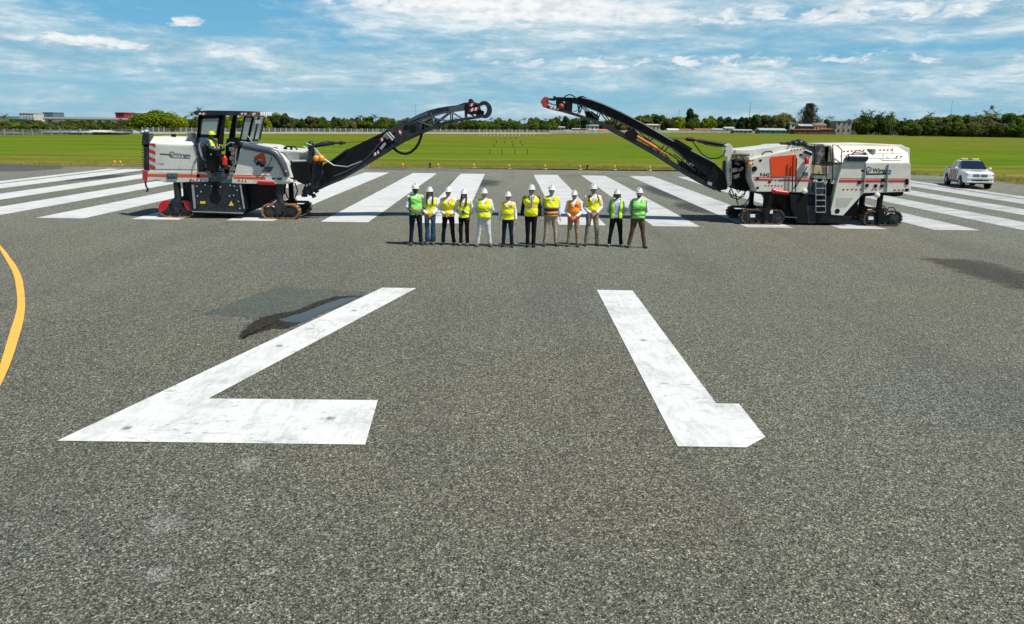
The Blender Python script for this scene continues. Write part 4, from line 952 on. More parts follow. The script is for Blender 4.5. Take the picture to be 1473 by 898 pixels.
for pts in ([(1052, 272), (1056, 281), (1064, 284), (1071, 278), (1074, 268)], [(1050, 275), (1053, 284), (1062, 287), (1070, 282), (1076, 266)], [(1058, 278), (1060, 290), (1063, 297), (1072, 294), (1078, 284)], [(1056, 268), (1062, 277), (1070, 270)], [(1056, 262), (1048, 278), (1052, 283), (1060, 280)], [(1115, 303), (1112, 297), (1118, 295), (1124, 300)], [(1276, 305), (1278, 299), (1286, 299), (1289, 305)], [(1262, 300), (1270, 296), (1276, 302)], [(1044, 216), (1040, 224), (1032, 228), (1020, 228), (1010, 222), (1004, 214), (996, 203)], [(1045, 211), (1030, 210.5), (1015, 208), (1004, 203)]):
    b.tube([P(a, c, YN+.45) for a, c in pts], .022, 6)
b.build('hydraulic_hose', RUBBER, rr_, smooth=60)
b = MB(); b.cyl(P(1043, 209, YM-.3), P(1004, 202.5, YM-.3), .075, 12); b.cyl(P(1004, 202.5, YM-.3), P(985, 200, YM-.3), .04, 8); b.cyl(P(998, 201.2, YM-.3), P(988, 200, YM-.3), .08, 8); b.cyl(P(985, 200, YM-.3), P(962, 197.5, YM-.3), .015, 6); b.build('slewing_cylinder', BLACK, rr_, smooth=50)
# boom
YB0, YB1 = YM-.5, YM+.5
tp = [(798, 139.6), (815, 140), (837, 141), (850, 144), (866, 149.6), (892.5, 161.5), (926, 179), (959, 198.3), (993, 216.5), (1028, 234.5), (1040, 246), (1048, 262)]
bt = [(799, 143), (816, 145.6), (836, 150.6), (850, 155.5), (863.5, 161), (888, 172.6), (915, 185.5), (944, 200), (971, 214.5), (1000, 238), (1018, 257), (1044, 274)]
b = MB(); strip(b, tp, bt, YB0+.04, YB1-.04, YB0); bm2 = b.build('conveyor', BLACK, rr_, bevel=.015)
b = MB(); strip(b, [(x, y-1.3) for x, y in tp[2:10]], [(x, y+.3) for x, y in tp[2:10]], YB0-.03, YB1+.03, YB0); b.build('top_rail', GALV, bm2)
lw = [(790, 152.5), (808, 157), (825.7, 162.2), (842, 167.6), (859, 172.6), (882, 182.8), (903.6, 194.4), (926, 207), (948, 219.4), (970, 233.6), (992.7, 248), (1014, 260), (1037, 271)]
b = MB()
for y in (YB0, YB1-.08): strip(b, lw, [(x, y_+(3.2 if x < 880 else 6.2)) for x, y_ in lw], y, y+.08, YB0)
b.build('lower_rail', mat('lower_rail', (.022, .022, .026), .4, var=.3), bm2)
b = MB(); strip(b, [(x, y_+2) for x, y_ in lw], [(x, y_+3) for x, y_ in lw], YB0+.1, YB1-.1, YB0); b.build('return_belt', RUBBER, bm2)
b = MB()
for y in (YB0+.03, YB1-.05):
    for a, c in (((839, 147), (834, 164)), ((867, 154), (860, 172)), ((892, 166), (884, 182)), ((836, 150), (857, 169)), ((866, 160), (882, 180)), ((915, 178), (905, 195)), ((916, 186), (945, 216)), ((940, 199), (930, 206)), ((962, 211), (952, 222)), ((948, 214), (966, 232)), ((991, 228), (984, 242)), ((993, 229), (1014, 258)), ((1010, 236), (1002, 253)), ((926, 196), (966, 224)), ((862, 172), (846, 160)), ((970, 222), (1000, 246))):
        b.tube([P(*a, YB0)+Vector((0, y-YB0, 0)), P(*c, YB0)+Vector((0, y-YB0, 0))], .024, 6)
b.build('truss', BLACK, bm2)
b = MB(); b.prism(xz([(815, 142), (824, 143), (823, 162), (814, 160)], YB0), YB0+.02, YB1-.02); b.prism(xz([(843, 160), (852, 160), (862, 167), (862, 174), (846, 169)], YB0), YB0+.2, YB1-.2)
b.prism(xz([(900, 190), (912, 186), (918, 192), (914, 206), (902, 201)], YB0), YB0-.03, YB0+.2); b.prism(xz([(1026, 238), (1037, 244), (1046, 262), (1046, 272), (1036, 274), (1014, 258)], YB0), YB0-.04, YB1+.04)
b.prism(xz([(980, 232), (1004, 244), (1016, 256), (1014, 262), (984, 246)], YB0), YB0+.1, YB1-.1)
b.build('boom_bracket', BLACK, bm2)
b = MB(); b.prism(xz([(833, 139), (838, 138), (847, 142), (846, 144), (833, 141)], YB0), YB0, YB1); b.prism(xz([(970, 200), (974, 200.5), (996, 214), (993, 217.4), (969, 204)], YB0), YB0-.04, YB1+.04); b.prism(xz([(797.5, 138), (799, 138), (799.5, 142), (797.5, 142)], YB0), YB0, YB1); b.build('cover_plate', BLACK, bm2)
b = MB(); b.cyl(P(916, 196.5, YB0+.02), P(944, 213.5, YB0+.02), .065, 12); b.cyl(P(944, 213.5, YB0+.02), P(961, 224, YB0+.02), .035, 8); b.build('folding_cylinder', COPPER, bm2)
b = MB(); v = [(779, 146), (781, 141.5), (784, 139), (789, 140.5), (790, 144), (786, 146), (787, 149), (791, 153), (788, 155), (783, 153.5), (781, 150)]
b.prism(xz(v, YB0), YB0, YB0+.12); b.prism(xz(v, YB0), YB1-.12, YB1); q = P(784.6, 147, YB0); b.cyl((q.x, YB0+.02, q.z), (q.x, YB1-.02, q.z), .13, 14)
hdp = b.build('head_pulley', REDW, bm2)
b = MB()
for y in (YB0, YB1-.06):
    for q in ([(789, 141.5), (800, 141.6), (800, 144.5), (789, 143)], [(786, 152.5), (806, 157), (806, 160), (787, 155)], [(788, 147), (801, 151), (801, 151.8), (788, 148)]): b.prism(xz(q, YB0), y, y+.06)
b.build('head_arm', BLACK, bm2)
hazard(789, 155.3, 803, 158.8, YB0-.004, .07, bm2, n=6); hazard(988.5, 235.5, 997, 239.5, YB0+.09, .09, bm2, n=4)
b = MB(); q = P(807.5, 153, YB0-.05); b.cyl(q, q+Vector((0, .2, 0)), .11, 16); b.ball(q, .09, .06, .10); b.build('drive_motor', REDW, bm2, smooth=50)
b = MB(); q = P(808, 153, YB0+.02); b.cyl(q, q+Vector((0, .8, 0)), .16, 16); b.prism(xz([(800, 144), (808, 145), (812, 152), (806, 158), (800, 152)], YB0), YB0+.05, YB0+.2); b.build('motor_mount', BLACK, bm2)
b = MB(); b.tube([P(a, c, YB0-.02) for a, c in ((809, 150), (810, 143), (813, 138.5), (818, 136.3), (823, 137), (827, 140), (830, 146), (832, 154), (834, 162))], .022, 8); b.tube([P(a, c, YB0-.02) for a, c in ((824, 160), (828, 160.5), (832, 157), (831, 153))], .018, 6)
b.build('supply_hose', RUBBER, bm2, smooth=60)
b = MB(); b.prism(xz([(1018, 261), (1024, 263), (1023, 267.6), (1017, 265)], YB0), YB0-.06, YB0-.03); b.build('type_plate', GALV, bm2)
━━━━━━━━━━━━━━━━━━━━
■ **Written task**:
Reproduce the material above in full, exactly, with no images.

■ **Task response**:
The Blender Python script for this scene continues. Write part 4, from line 952 on. More parts follow. The script is for Blender 4.5. Take the picture to be 1473 by 898 pixels.
for pts in ([(1052, 272), (1056, 281), (1064, 284), (1071, 278), (1074, 268)], [(1050, 275), (1053, 284), (1062, 287), (1070, 282), (1076, 266)], [(1058, 278), (1060, 290), (1063, 297), (1072, 294), (1078, 284)], [(1056, 268), (1062, 277), (1070, 270)], [(1056, 262), (1048, 278), (1052, 283), (1060, 280)], [(1115, 303), (1112, 297), (1118, 295), (1124, 300)], [(1276, 305), (1278, 299), (1286, 299), (1289, 305)], [(1262, 300), (1270, 296), (1276, 302)], [(1044, 216), (1040, 224), (1032, 228), (1020, 228), (1010, 222), (1004, 214), (996, 203)], [(1045, 211), (1030, 210.5), (1015, 208), (1004, 203)]):
    b.tube([P(a, c, YN+.45) for a, c in pts], .022, 6)
b.build('hydraulic_hose', RUBBER, rr_, smooth=60)
b = MB(); b.cyl(P(1043, 209, YM-.3), P(1004, 202.5, YM-.3), .075, 12); b.cyl(P(1004, 202.5, YM-.3), P(985, 200, YM-.3), .04, 8); b.cyl(P(998, 201.2, YM-.3), P(988, 200, YM-.3), .08, 8); b.cyl(P(985, 200, YM-.3), P(962, 197.5, YM-.3), .015, 6); b.build('slewing_cylinder', BLACK, rr_, smooth=50)
# boom
YB0, YB1 = YM-.5, YM+.5
tp = [(798, 139.6), (815, 140), (837, 141), (850, 144), (866, 149.6), (892.5, 161.5), (926, 179), (959, 198.3), (993, 216.5), (1028, 234.5), (1040, 246), (1048, 262)]
bt = [(799, 143), (816, 145.6), (836, 150.6), (850, 155.5), (863.5, 161), (888, 172.6), (915, 185.5), (944, 200), (971, 214.5), (1000, 238), (1018, 257), (1044, 274)]
b = MB(); strip(b, tp, bt, YB0+.04, YB1-.04, YB0); bm2 = b.build('conveyor', BLACK, rr_, bevel=.015)
b = MB(); strip(b, [(x, y-1.3) for x, y in tp[2:10]], [(x, y+.3) for x, y in tp[2:10]], YB0-.03, YB1+.03, YB0); b.build('top_rail', GALV, bm2)
lw = [(790, 152.5), (808, 157), (825.7, 162.2), (842, 167.6), (859, 172.6), (882, 182.8), (903.6, 194.4), (926, 207), (948, 219.4), (970, 233.6), (992.7, 248), (1014, 260), (1037, 271)]
b = MB()
for y in (YB0, YB1-.08): strip(b, lw, [(x, y_+(3.2 if x < 880 else 6.2)) for x, y_ in lw], y, y+.08, YB0)
b.build('lower_rail', mat('lower_rail', (.022, .022, .026), .4, var=.3), bm2)
b = MB(); strip(b, [(x, y_+2) for x, y_ in lw], [(x, y_+3) for x, y_ in lw], YB0+.1, YB1-.1, YB0); b.build('return_belt', RUBBER, bm2)
b = MB()
for y in (YB0+.03, YB1-.05):
    for a, c in (((839, 147), (834, 164)), ((867, 154), (860, 172)), ((892, 166), (884, 182)), ((836, 150), (857, 169)), ((866, 160), (882, 180)), ((915, 178), (905, 195)), ((916, 186), (945, 216)), ((940, 199), (930, 206)), ((962, 211), (952, 222)), ((948, 214), (966, 232)), ((991, 228), (984, 242)), ((993, 229), (1014, 258)), ((1010, 236), (1002, 253)), ((926, 196), (966, 224)), ((862, 172), (846, 160)), ((970, 222), (1000, 246))):
        b.tube([P(*a, YB0)+Vector((0, y-YB0, 0)), P(*c, YB0)+Vector((0, y-YB0, 0))], .024, 6)
b.build('truss', BLACK, bm2)
b = MB(); b.prism(xz([(815, 142), (824, 143), (823, 162), (814, 160)], YB0), YB0+.02, YB1-.02); b.prism(xz([(843, 160), (852, 160), (862, 167), (862, 174), (846, 169)], YB0), YB0+.2, YB1-.2)
b.prism(xz([(900, 190), (912, 186), (918, 192), (914, 206), (902, 201)], YB0), YB0-.03, YB0+.2); b.prism(xz([(1026, 238), (1037, 244), (1046, 262), (1046, 272), (1036, 274), (1014, 258)], YB0), YB0-.04, YB1+.04)
b.prism(xz([(980, 232), (1004, 244), (1016, 256), (1014, 262), (984, 246)], YB0), YB0+.1, YB1-.1)
b.build('boom_bracket', BLACK, bm2)
b = MB(); b.prism(xz([(833, 139), (838, 138), (847, 142), (846, 144), (833, 141)], YB0), YB0, YB1); b.prism(xz([(970, 200), (974, 200.5), (996, 214), (993, 217.4), (969, 204)], YB0), YB0-.04, YB1+.04); b.prism(xz([(797.5, 138), (799, 138), (799.5, 142), (797.5, 142)], YB0), YB0, YB1); b.build('cover_plate', BLACK, bm2)
b = MB(); b.cyl(P(916, 196.5, YB0+.02), P(944, 213.5, YB0+.02), .065, 12); b.cyl(P(944, 213.5, YB0+.02), P(961, 224, YB0+.02), .035, 8); b.build('folding_cylinder', COPPER, bm2)
b = MB(); v = [(779, 146), (781, 141.5), (784, 139), (789, 140.5), (790, 144), (786, 146), (787, 149), (791, 153), (788, 155), (783, 153.5), (781, 150)]
b.prism(xz(v, YB0), YB0, YB0+.12); b.prism(xz(v, YB0), YB1-.12, YB1); q = P(784.6, 147, YB0); b.cyl((q.x, YB0+.02, q.z), (q.x, YB1-.02, q.z), .13, 14)
hdp = b.build('head_pulley', REDW, bm2)
b = MB()
for y in (YB0, YB1-.06):
    for q in ([(789, 141.5), (800, 141.6), (800, 144.5), (789, 143)], [(786, 152.5), (806, 157), (806, 160), (787, 155)], [(788, 147), (801, 151), (801, 151.8), (788, 148)]): b.prism(xz(q, YB0), y, y+.06)
b.build('head_arm', BLACK, bm2)
hazard(789, 155.3, 803, 158.8, YB0-.004, .07, bm2, n=6); hazard(988.5, 235.5, 997, 239.5, YB0+.09, .09, bm2, n=4)
b = MB(); q = P(807.5, 153, YB0-.05); b.cyl(q, q+Vector((0, .2, 0)), .11, 16); b.ball(q, .09, .06, .10); b.build('drive_motor', REDW, bm2, smooth=50)
b = MB(); q = P(808, 153, YB0+.02); b.cyl(q, q+Vector((0, .8, 0)), .16, 16); b.prism(xz([(800, 144), (808, 145), (812, 152), (806, 158), (800, 152)], YB0), YB0+.05, YB0+.2); b.build('motor_mount', BLACK, bm2)
b = MB(); b.tube([P(a, c, YB0-.02) for a, c in ((809, 150), (810, 143), (813, 138.5), (818, 136.3), (823, 137), (827, 140), (830, 146), (832, 154), (834, 162))], .022, 8); b.tube([P(a, c, YB0-.02) for a, c in ((824, 160), (828, 160.5), (832, 157), (831, 153))], .018, 6)
b.build('supply_hose', RUBBER, bm2, smooth=60)
b = MB(); b.prism(xz([(1018, 261), (1024, 263), (1023, 267.6), (1017, 265)], YB0), YB0-.06, YB0-.03); b.build('type_plate', GALV, bm2)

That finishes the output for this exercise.